The Olympus mju 790 SW is a compact that loves the active life. It replaces the waterproof, shockproof mju 770 and smoothes out that camera's tank-like styling while keeping the robust character. With 7.1 megapixels, the usual 3x zoom and average-sized screen at an above-average £190, Olympus hopes the mju 790 SW will be tough enough to shoulder aside the glut of similarly specced compacts.

6.5

Olympus mju 790 SW

The Good

Toughness; respectable picture quality; user-friendly guide function.

The Bad

Subpar screen; meagre macro.

The Bottom Line

The Olympus mju 790 looks good, handles well and takes respectable quality images. A poor screen is the only real let-down, but you're paying a premium for the waterproof, shockproof, even freezeproof ruggedness

Design
The 790 feels like one of the most solid cameras we've tested. Olympus claims it is shockproof up to 1.5m, and certainly dropping the camera from different heights, up to around head height (roughly 2m), had no discernable effect upon operation or picture quality. The 790 is also waterproof to 3m, and immersion didn't affect speed or performance at all. Waterproof cases are available for deeper dives.

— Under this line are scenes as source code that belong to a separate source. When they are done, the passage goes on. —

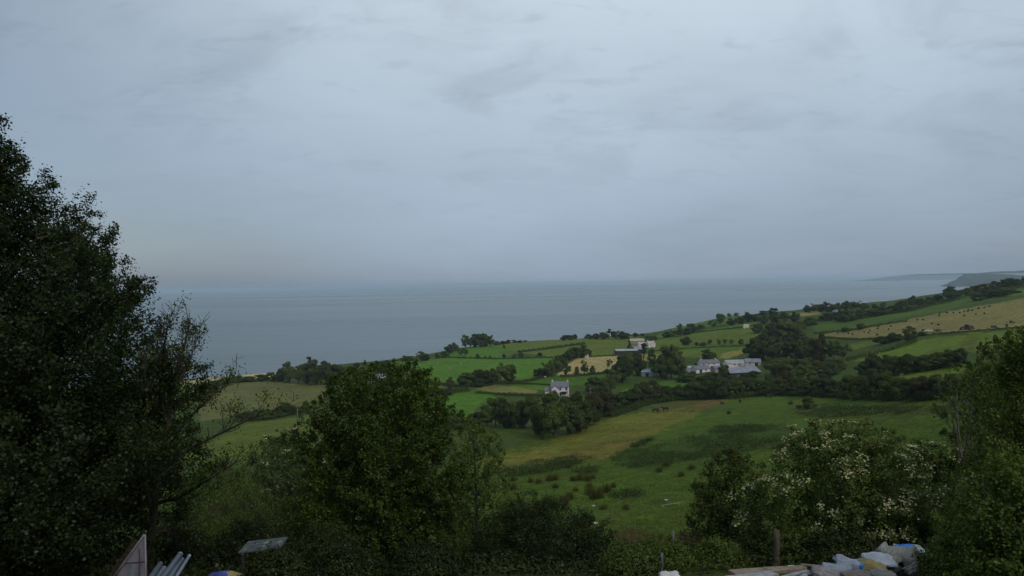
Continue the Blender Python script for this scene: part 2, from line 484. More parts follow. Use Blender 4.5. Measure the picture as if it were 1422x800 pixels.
def ground_material():
    m, nt, out = newmat('turf')
    L = nt.links.new
    b = N(nt, 'ShaderNodeBsdfPrincipled')
    b.inputs['Roughness'].default_value = 0.95
    b.inputs['Specular IOR Level'].default_value = 0.1
    at = N(nt, 'ShaderNodeAttribute', attribute_name='field')
    hy = N(nt, 'ShaderNodeAttribute', attribute_name='hay')
    sp = N(nt, 'ShaderNodeAttribute', attribute_name='stripe')
    tc = N(nt, 'ShaderNodeTexCoord')
    def noise(scale, detail=5, stretch=None):
        n = N(nt, 'ShaderNodeTexNoise')
        n.inputs['Scale'].default_value = scale
        n.inputs['Detail'].default_value = detail
        n.inputs['Roughness'].default_value = 0.62
        if stretch:
            mp = N(nt, 'ShaderNodeMapping')
            mp.inputs['Scale'].default_value = stretch
            L(tc.outputs['Object'], mp.inputs['Vector']); L(mp.outputs['Vector'], n.inputs['Vector'])
        else:
            L(tc.outputs['Object'], n.inputs['Vector'])
        return n
    def rng_(sock, a, bb, lo, hi):
        r = N(nt, 'ShaderNodeMapRange')
        r.inputs['From Min'].default_value = a; r.inputs['From Max'].default_value = bb
        r.inputs['To Min'].default_value = lo; r.inputs['To Max'].default_value = hi
        L(sock, r.inputs['Value']); return r.outputs['Result']
    n1 = noise(0.035, 6); n2 = noise(0.28, 6); n3 = noise(1.9, 4); n4 = noise(0.09, 5, (1.0, 0.35, 1.0))
    f1 = rng_(n1.outputs['Fac'], 0.3, 0.7, 0.80, 1.2)
    f2 = rng_(n2.outputs['Fac'], 0.3, 0.7, 0.78, 1.22)
    f3 = rng_(n3.outputs['Fac'], 0.3, 0.7, 0.72, 1.28)
    m1 = N(nt, 'ShaderNodeMath', operation='MULTIPLY'); L(f1, m1.inputs[0]); L(f2, m1.inputs[1])
    m2 = N(nt, 'ShaderNodeMath', operation='MULTIPLY'); L(m1.outputs[0], m2.inputs[0]); L(f3, m2.inputs[1])
    # mown rows
    w = N(nt, 'ShaderNodeMath', operation='MULTIPLY'); L(sp.outputs['Fac'], w.inputs[0]); w.inputs[1].default_value = 2 * math.pi
    jit = N(nt, 'ShaderNodeMath', operation='MULTIPLY_ADD'); L(n2.outputs['Fac'], jit.inputs[0]); jit.inputs[1].default_value = 2.2; L(w.outputs[0], jit.inputs[2])
    sn = N(nt, 'ShaderNodeMath', operation='SINE'); L(jit.outputs[0], sn.inputs[0])
    sf = N(nt, 'ShaderNodeMath', operation='MULTIPLY'); L(sn.outputs[0], sf.inputs[0]); L(hy.outputs['Fac'], sf.inputs[1])
    sg = N(nt, 'ShaderNodeMath', operation='MULTIPLY_ADD'); L(sf.outputs[0], sg.inputs[0]); sg.inputs[1].default_value = 0.17; sg.inputs[2].default_value = 1.0
    n5 = noise(0.55, 7, (0.5, 1.0, 1.0)); f5 = rng_(n5.outputs['Fac'], 0.40, 0.60, 0.80, 1.12)
    m2b = N(nt, 'ShaderNodeMath', operation='MULTIPLY'); L(m2.outputs[0], m2b.inputs[0]); L(f5, m2b.inputs[1])
    m3 = N(nt, 'ShaderNodeMath', operation='MULTIPLY'); L(m2b.outputs[0], m3.inputs[0]); L(sg.outputs[0], m3.inputs[1])
    # drier, yellower patches
    dry = N(nt, 'ShaderNodeMix', data_type='RGBA', blend_type='MULTIPLY')
    L(at.outputs['Color'], dry.inputs['A']); dry.inputs['B'].default_value = (1.16, 1.0, 0.85, 1)
    L(rng_(n4.outputs['Fac'], 0.45, 0.68, 0.0, 0.9), dry.inputs['Factor'])
    sc_ = N(nt, 'ShaderNodeVectorMath', operation='SCALE')
    L(dry.outputs['Result'], sc_.inputs[0]); L(m3.outputs[0], sc_.inputs['Scale'])
    L(sc_.outputs['Vector'], b.inputs['Base Color'])
    bp = N(nt, 'ShaderNodeBump'); bp.inputs['Strength'].default_value = 0.6; bp.inputs['Distance'].default_value = 0.35
    L(n3.outputs['Fac'], bp.inputs['Height']); L(bp.outputs['Normal'], b.inputs['Normal'])
    L(b.outputs['BSDF'], out.inputs['Surface'])
    return m
tm.materials.append(ground_material())

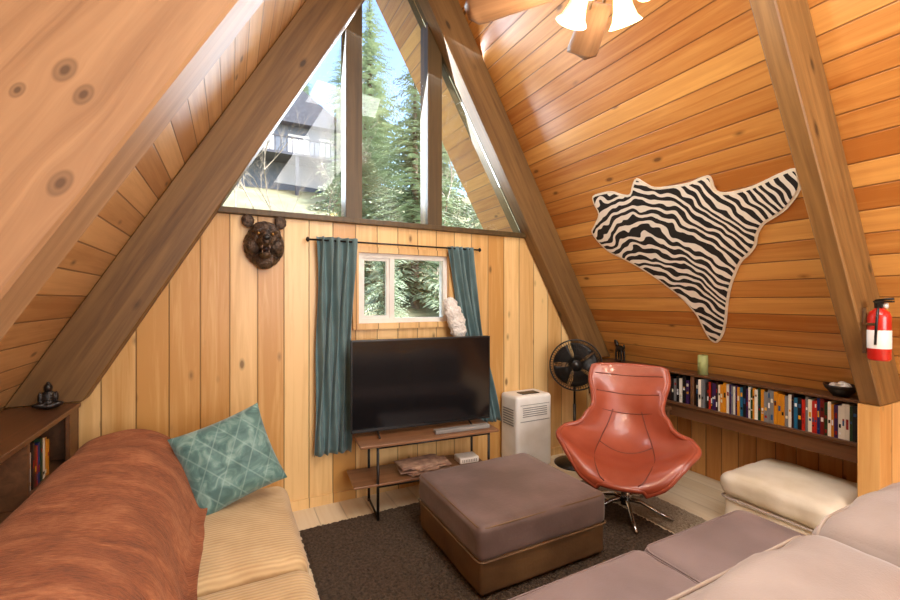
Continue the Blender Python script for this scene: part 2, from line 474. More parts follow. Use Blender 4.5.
bm = bmesh.new(); prism(bm, [(-.07, 2.115), (.775, 2.115), (.775, zin(.775)+.02)], 3.23, 3.236); mesh_ob('window_1', bm, M_glass)
bm = bmesh.new(); prism(bm, [(.90, 2.115), (1.45, 2.115), (1.45, zin(1.45)), (XC, zin(XC)), (.90, zin(.90))], 3.23, 3.236); mesh_ob('window_2', bm, M_glass)
bm = bmesh.new(); prism(bm, [(1.58, 2.115), (2.43, 2.115), (1.58, zin(1.58)+.02)], 3.23, 3.236); mesh_ob('window_3', bm, M_glass)
w = empty('window_4')
f = .035
boxes('frame', [(wx0, wx1, 3.22, 3.30, wz0, wz0+f), (wx0, wx1, 3.22, 3.30, wz1-f, wz1), (wx0, wx0+f, 3.22, 3.30, wz0+f, wz1-f), (wx1-f, wx1, 3.22, 3.30, wz0+f, wz1-f),
                (1.13, 1.17, 3.225, 3.29, wz0+f, wz1-f),
                (wx0+f, wx0+f+.022, 3.235, 3.27, wz0+f, wz1-f), (1.108, 1.13, 3.235, 3.27, wz0+f, wz1-f),
                (wx0+f+.022, 1.108, 3.235, 3.27, wz0+f, wz0+f+.022), (wx0+f+.022, 1.108, 3.235, 3.27, wz1-f-.022, wz1-f)], M_vinyl, w)
box('pane', wx0+f, wx1-f, 3.252, 3.256, wz0+f, wz1-f, M_glass, w)
boxes('casing', [(wx0-.045, wx1+.045, 3.18, 3.2, wz1, wz1+.045), (wx0-.045, wx1+.045, 3.17, 3.2, wz0-.045, wz0), (wx0-.045, wx0, 3.18, 3.2, wz0, wz1), (wx1, wx1+.045, 3.18, 3.2, wz0, wz1)], M_gable, w)
box('baseboard_gable', -1.1, 3.55, 3.185, 3.2, 0, .07, M_gable)
box('wall_left', -1.22, -1.19, Y0, YG, 0, .64, M_knee)
box('wall_right', 3.60, 3.63, Y0, YG, 0, .55, M_knee)
bm = bmesh.new(); prism(bm, [(XL, 0), (XR, 0), (XC, APEX)], Y0-.1, Y0); mesh_ob('wall_rear', bm, M_gable)
bm = bmesh.new(); prism(bm, [(3.07, 0), (3.59, 0), (3.59, .6), (3.40, .93), (3.07, .93)], .955, 1.045); mesh_ob('wall_partition', bm, M_part)

# ------------------------------------------------------------ bookshelves
def books(name, along0, along1, x_front, depth, z0, hmin, hmax, side, parent, tmin=.012, tmax=.03):
    bm = bmesh.new(); cl = bm.loops.layers.color.new('Col')
    cols = ['#2a2a34', '#a83028', '#f0ece0', '#3060a0', '#e0b850', '#4c7a50', '#b0b0b0', '#282830', '#d86038', '#7a5090', '#ece8e0', '#4a4a58', '#50a0b8', '#f4f0e8', '#6a4434', '#e8e4dc']
    y = along0
    while y < along1:
        t = random.uniform(tmin, tmax); h = random.uniform(hmin, hmax); dd = random.uniform(0, .008)
        xf = x_front - side*dd
        xa, xb = sorted((xf, xf-side*depth))
        _, fs = add_box(bm, xa, xb, y, y+t*.94, z0, z0+h)
        c = C(random.choice(cols))
        for f in fs:
            for l in f.loops: l[cl] = c
        for q in range(random.choice((1, 2))):
            c2 = C(random.choice(['#e8e4d8', '#e8c860', '#c03028', '#f0f0f0', '#6090b0', '#202020']))
            zz = z0+h*random.uniform(.08, .8); hh = h*random.uniform(.05, .18)
            xa, xb = sorted((xf, xf+side*.0008))
            _, fs = add_box(bm, xa, xb, y+t*.2, y+t*.75, zz, min(zz+hh, z0+h*.97))
            for f in fs:
                for l in f.loops: l[cl] = c2
        y += t
        if random.random() < .015: y += .02
    return mesh_ob(name, bm, M_books, parent)

sr = empty('bookshelf')
boxes('carcass', [(3.23, 3.42, 1.05, 3.055, .898, .915), (3.22, 3.50, 1.05, 3.19, .648, .67), (3.44, 3.46, 1.05, 3.19, .67, .83),
                  (3.24, 3.42, 2.09, 2.115, .67, .898), (3.24, 3.42, 1.05, 1.07, .67, .898), (3.24, 3.42, 3.03, 3.055, .67, .898),
                  (3.24, 3.27, 1.05, 3.19, .55, .648)], M_shelf, sr, bev=.003)
books('books_row', 1.075, 2.065, 3.238, .14, .67, .195, .222, -1, sr, .012, .024)
books('books_row_far', 2.13, 3.0, 3.245, .14, .67, .16, .22, -1, sr, .016, .032)
sl = empty('bookshelf')
boxes('carcass', [(-1.04, -.735, 1.25, 3.05, .905, .93), (-1.08, -.745, 1.25, 3.19, .60, .63), (-1.06, -1.04, 1.25, 3.19, .63, .905),
                  (-1.04, -.745, 3.03, 3.05, .63, .905), (-1.04, -.745, 2.38, 2.40, .63, .905), (-1.04, -.745, 1.6, 1.62, .63, .905), (-.765, -.745, 2.90, 3.03, .63, .905)], M_shelf, sl, bev=.003)
books('books_row', 2.42, 2.80, -.80, .14, .63, .16, .22, 1, sl, .02, .035)
books('books_row_near', 1.65, 2.1, -.80, .14, .63, .16, .22, 1, sl, .02, .035)

# ------------------------------------------------------------ tv, console
cons = empty('tv_console_table', (1.3, 2.885, 0), math.radians(-5))
boxes('shelves', [(-.52, .52, -.17, .17, .508, .525), (-.56, .44, -.16, .16, .244, .26)], M_console, cons, bev=.003)
lg = []
for x in (-.40, .44):
    for y in (-.15, .15): lg.append(([(x, y, .014), (x, y, .505)], .010))
    lg.append(([(x, -.15, .495), (x, .15, .495)], .008)); lg.append(([(x, -.15, .235), (x, .15, .235)], .008)); lg.append(([(x, -.15, .03), (x, .15, .03)], .008))
for z in (.499, .236):
    lg.append(([(-.4, -.15, z), (.44, -.15, z)], .007)); lg.append(([(-.4, .15, z), (.44, .15, z)], .007))
tubes('legs', lg, M_black, cons)
mg = empty('magazine_stack', (1.24, 2.86, .262), .1)
bm = bmesh.new()
for i in range(8):
    vs, _ = add_box(bm, -.14, .14, -.09, .09, i*.008, i*.008+.007)
    bmesh.ops.rotate(bm, verts=vs, cent=(0, 0, 0), matrix=Matrix.Rotation(random.uniform(-.3, .3), 3, 'Z'))
    bmesh.ops.translate(bm, verts=vs, vec=(random.uniform(-.09, .09), 0, 0))
mesh_ob('magazines', bm, M_paper, mg)
bx = empty('set_top_box', (1.62, 2.85, .262), math.radians(-5))
box('body', -.08, .08, -.06, .06, 0, .045, M_white, bx, bev=.008)
boxes('vents', [(-.06+i*.014, -.054+i*.014, -.061, -.0595, .012, .032) for i in range(9)], M_grey, bx)
tv = empty('television', (1.30, 2.93, 0), math.radians(-5))
box('bezel', -.548, .548, -.02, .025, .56, 1.215, M_bplast, tv, bev=.004)
box('screen', -.538, .538, -.0215, -.018, .578, 1.205, M_screen, tv)
box('rear_housing', -.35, .35, .025, .06, .62, 1.0, M_bplast, tv, bev=.01)
tubes('feet', [([(s*.36, -.10, .534), (s*.36, 0, .57), (s*.36, .08, .534)], .007) for s in (-1, 1)], M_bplast, tv)
sb = empty('soundbar', (1.54, 2.775, .526), math.radians(-5))
box('body', -.22, .22, -.03, .03, 0, .030, M_grey, sb, bev=.008)

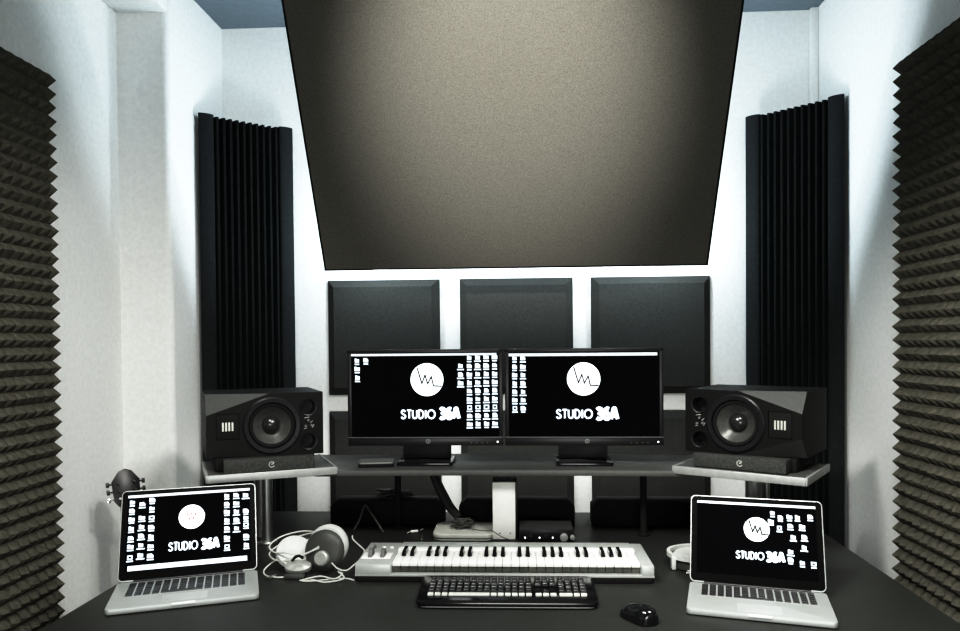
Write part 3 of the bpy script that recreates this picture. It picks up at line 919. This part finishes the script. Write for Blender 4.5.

To reflect the extreme-sports feel of the 790, styling is sleek but tough. Details such as exposed screws, carried over from the 770 but in a more subtle way, add to the rugged feel. The metal body is available in four colours: starry silver, midnight black, sunset orange or marine blue. It's very slim, and the 3x optical zoom (equivalent to 38-114mm) does not protrude from the body, so there are no exterior moving parts. The USB and battery slots are both concealed behind solid doors.

The screen is the usual 64mm (2.5-inch) LCD with 230,000-pixel resolution. Strangely, it suffers from motion blur when you move the camera around, which won't help with the sort of action photography this camera is intended for. If you were using the camera underwater to track a swimmer or fish, motion blur would make composition difficult. The screen also seems rather dark, with no option to increase brightness.

Features
The 790 SW's mode wheel includes a guide option, which gives a list of common problems, such as shooting into backlighting, and suggests solutions. This mode also allows you to go straight to the relevant functions rather than having to remember them and hunt through menus. It's a useful way of getting to know the 790's functions.

Face detection focuses and exposes for faces, and this works as well as face detection ever does, with subjects required to look directly at the lens, and with glasses occasionally confusing it. BrightCapture technology is designed to adjust for low light conditions, while shadow adjustment brightens shadowy areas to ensure exposure is correct for lighter and darker areas of the image.

The equivalent zoom length of 38-114mm on a 35mm camera isn't particularly wide (some compacts go as wide as 28mm). Macro mode is limited to a wretched 20cm, with super macro taking you in to a still poor 7cm, so you can't get too close to any underwater plants you want to snap.

The internal memory is typically meagre, storing 14.7MB, while xD memory cards handle the real storage.

Performance
Start-up is reasonably quick, with no annoying company logo. There are two different continuous modes. Continuous mode shoots 5 shots in 10 seconds and stores direct on the memory card, without saving any images in the buffer menu. Hi continuous mode captures 20 to 25 extremely fast images, stores them all in the buffer, then dumps them on the memory card. This leads to a short delay as the camera catches up.


This is where the LED light comes into its own, as it means you can illuminate your subject in continuous mode, which is usually impossible because of the time a flash takes to recycle.

Colours are a little undersaturated, but skin tone reproduces well. Portrait mode softens images slightly, but this is only really noticable when viewing on a monitor rather than in prints. There were some traces of purple fringing, but again this was more apparent on screen than in prints.

As always on compacts, the maximum ISO setting of 1,600 is essentially unusable, with noise pebbledashing the images. It seems slightly pointless to include such high settings on compacts when the processor can't deal with the resultant noise. At other settings, the 790 deals with noise reasonably well. ISO 800 shows noise in darker shades, while ISO 200 and 100 give decent quality images. Detail is, as always, sharpest and most free of noise at the lowest setting, ISO 80.

The price of the non-extending lens is some barrel distortion at the wide angle. This means that parallel lines, such as in brickwork, converge slightly at the edges of the image. However, detail does not soften at the boundaries and the distortion is barely noticeable.

Conclusion
The Olympus mju 790 SW may trumpet its tough, waterproof and shockproof characteristics, but it's a more than capable compact on dry land. Respectable image quality and a number of helpful features set it apart from similarly specced 7-megapixel cameras with 3x zooms and 64mm screens, even before the robustness comes in handy.

It may still be too pricey for those of us who never go near the deep end of the pool, but it looks stylish enough and is sturdy enough to justify the expense.